Dado o golpe, sem praticamente nenhuma resistência expressiva, inclusive dos meios sindicais, o controle sobre os sindicatos multiplicou-se e diversos, milhares de nomes foram afastados por razões políticas. Já há diversos estudos sobre isso, e o Grupo de Trabalho relativo aos trabalhadores tem a missão de aprofundar as descobertas nesse campo. Eis o sítio correspondente na internet, ainda incompleto: http://trabalhadoresgtcnv.org.br
Quero lembrar de outra coisa nesta pequena nota. Durante a ditadura militar, existe toda uma correspondência das empresas com o DOPS/SP solicitando que a polícia resolva seus problemas trabalhistas, como greves, faltas e reivindicações salariais, bem como remetendo nomes de empregados que se sindicalizavam ou que se tornavam politicamente suspeitos.

Há diversos e diversos casos, e provavelmente podem ser encontrados em outros Estados uma correspondência análoga entre empresas e polícia. Como exemplo deste caso, a Fundação Armando Álvares Penteado (FAAP), em 6 de novembro de 1978, remeteu à Divisão de Ordem Política do DOPS uma lista de professores "interessados em constituir uma associação de Professores da FAAP".
Essa correspondência poderia incluir o agradecimento a policiais que reprimissem greves; já incluí neste blogue a gratidão da Faculdade de Engenharia Industrial (FEI) de São Bernardo do Campo, em 14 de abril de 1970 ao então delegado titular de ordem política, Alcides Cintra Bueno Filho.

A polícia também atendia a telefonemas de empresários e diretores de empresas. No caso ao lado, a Auto Aviação Tânia, em 1976, queixou-se de que metade dos empregados não apareceu para trabalhar, o que "seria por descontentamento quanto ao percentual do aumento salarial e que teria como órgão incentivador o sindicato de classe", e que isso ocorreria com as "demais empresas", "uma por dia". Os policiais envolvidos com  a ordem social parecem ter-se incumbido do caso.
Não sei o que ocorreu com esses trabalhadores. Sabemos, porém, que a repressão a movimentos de reivindicação trabalhista poderia, em alguns casos, resultar em morte.

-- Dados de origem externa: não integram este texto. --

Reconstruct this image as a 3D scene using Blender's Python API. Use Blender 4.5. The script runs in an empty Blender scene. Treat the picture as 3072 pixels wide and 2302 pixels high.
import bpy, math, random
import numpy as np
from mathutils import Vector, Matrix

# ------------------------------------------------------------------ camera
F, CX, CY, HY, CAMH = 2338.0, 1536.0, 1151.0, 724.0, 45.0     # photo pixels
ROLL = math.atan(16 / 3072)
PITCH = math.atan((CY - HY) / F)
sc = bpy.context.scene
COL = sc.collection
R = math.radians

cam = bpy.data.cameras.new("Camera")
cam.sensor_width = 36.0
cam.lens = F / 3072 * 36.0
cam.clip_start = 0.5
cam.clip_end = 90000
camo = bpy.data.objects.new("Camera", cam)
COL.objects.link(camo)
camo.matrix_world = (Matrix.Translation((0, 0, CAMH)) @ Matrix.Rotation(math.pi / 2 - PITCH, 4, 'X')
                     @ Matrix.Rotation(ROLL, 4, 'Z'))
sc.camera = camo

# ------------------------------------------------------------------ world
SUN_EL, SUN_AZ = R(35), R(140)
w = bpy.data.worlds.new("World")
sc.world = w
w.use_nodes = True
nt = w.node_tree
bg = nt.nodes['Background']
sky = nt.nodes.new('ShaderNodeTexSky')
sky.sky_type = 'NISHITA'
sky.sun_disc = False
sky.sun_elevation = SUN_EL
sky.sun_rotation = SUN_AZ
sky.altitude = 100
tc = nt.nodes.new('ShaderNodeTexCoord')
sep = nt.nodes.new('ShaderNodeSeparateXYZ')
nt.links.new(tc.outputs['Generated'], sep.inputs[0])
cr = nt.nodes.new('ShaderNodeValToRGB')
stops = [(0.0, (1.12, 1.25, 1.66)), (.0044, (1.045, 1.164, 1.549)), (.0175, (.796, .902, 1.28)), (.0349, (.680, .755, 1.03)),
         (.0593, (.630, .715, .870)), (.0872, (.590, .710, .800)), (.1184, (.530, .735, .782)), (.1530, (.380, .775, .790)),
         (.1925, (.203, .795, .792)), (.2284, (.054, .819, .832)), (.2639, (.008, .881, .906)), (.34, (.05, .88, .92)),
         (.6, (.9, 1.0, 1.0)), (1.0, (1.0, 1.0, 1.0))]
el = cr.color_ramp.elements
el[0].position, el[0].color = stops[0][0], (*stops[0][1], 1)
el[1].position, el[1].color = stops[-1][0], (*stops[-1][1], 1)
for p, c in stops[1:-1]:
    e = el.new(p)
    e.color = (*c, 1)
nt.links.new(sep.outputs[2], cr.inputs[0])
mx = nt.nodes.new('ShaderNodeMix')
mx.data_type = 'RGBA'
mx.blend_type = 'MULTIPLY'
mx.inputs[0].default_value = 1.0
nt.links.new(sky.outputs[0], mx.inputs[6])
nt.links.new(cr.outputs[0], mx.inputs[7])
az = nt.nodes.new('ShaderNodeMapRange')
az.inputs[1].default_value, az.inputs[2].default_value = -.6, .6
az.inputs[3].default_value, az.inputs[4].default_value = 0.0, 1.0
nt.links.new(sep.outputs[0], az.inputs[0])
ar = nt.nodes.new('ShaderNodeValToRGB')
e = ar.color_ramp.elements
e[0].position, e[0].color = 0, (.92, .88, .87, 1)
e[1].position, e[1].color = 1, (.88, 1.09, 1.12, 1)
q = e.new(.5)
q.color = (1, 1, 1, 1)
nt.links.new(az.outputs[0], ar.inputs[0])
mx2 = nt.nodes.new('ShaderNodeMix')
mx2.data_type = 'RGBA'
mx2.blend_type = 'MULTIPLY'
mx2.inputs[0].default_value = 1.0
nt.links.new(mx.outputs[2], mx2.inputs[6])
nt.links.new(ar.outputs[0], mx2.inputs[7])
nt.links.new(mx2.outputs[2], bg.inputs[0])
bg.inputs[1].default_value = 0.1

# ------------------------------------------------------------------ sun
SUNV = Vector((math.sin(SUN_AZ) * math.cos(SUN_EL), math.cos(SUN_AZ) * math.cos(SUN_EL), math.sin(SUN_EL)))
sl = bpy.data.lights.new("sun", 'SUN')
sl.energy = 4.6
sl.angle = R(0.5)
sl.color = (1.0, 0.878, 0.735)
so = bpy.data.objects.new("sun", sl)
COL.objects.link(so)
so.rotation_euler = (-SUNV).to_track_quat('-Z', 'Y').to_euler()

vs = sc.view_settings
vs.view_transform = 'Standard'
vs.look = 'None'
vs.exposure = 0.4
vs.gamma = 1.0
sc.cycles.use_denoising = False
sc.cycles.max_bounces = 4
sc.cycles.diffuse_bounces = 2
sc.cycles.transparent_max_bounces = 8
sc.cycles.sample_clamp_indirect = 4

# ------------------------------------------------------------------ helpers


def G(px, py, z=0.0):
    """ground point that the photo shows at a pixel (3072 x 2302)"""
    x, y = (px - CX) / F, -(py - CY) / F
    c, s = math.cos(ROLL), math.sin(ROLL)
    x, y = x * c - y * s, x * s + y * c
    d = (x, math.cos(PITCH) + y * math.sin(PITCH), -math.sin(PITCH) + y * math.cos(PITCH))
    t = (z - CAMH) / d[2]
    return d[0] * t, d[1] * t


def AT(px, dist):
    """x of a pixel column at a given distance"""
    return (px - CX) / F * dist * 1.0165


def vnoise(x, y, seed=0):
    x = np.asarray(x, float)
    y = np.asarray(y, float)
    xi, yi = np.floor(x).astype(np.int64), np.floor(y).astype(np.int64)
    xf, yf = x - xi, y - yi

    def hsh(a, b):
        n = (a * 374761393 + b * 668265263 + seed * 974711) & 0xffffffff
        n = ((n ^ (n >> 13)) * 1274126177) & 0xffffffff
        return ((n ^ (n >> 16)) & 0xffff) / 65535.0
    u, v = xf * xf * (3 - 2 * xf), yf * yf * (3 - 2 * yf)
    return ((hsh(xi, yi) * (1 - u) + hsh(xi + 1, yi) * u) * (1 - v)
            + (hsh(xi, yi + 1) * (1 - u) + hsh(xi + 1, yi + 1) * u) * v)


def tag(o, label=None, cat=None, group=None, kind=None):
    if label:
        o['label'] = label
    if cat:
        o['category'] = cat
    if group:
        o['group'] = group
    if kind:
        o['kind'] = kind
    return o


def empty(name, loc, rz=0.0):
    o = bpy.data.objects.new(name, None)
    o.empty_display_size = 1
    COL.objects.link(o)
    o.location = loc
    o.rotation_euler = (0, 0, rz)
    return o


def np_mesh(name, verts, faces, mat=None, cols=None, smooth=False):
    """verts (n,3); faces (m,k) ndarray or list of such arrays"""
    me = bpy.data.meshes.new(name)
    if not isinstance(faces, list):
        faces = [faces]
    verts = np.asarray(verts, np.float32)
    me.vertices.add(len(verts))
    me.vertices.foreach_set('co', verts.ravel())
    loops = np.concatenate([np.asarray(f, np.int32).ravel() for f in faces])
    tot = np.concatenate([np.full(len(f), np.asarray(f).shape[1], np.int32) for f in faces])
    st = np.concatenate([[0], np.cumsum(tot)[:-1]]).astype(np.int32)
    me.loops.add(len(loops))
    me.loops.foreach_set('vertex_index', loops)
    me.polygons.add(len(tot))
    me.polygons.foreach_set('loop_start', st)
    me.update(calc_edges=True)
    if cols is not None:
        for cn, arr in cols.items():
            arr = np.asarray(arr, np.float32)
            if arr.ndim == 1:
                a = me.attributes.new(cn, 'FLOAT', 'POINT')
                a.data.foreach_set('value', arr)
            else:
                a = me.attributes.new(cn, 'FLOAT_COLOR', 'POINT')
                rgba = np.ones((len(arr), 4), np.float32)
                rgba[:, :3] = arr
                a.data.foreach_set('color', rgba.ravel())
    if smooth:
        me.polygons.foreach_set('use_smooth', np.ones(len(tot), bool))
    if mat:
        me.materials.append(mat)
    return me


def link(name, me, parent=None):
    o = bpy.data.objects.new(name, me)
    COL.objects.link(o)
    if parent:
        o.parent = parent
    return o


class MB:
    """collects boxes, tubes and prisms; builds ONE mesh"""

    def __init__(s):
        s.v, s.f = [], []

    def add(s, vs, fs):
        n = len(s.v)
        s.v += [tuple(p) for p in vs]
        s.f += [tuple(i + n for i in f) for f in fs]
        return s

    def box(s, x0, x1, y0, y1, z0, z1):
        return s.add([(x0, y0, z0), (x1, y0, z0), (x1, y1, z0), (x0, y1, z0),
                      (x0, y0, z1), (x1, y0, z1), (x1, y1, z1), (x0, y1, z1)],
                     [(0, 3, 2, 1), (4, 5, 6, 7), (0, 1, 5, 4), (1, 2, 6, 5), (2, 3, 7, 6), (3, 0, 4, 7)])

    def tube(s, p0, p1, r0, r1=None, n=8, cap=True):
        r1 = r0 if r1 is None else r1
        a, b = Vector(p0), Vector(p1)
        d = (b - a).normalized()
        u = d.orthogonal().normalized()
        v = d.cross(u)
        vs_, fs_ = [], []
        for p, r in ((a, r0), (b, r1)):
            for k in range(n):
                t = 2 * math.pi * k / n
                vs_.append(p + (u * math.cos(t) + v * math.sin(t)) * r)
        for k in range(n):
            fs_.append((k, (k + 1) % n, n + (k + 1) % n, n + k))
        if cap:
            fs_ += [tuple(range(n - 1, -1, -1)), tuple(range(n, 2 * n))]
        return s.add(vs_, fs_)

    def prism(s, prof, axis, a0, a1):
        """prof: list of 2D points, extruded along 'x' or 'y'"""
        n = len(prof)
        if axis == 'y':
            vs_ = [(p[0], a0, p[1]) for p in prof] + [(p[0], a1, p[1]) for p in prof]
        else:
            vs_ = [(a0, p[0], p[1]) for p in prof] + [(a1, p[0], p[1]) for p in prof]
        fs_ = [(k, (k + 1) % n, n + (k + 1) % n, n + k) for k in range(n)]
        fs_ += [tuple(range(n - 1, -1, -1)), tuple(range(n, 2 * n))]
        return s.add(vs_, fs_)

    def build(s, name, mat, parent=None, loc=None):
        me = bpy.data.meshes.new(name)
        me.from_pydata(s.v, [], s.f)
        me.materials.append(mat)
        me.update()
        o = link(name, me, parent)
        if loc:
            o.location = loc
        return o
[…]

Foi o caso de Orocílio Martins Gonçalves, a que se refere o panfleto ao lado. Ele, nascido em 1954, foi assassinado pela Polícia Militar de Minas Gerais em 30 de julho de 1979 numa repressão a uma passeata de operários da construção civil em greve. Além do projétil da arma de fogo, o laudo de necropsia registrou marcas de agressões.
No Seminário Direito e Ditadura que o PET-Direito da UFSC organizou em 2010, dei uma palestra no dia em que Romeu Tuma faleceu. Sua memória havia sido bastante "higienizada" pela imprensa, inclusive por veículos de esquerda. Aproveitei e, como estava com vários arquivos no computador, fiz um fecho para minha fala com um documento dessa época, que mostrava esse tipo de função trabalhista da polícia política.

O banco Itaú agradece ao Delegado Tuma "pela magnífica atuação à frente desse Departamento, colaborando com isso para o normal desenvolvimento das atividades deste Banco". Os funcionários da madrugada lograram ir trabalhar. Tratava-se de uma grande greve de bancários, que irrompeu no Rio Grande do Sul em setembro de 1979 foi seguida no Rio de Janeiro e em São Paulo, com uma adesão menor nesta cidade.
Quando se trata da legitimidade social da ditadura militar, um dos caminhos foi o da eficiência econômica, caminho que acabou de degringolar no governo Figueiredo. O outro, essa função repressiva dos trabalhadores que tornava o regime simpático às "classes produtoras", para usar uma expressão empregada pela FIESP, e mostra como parte da sociedade se relacionava e colaborava com o regime autoritário.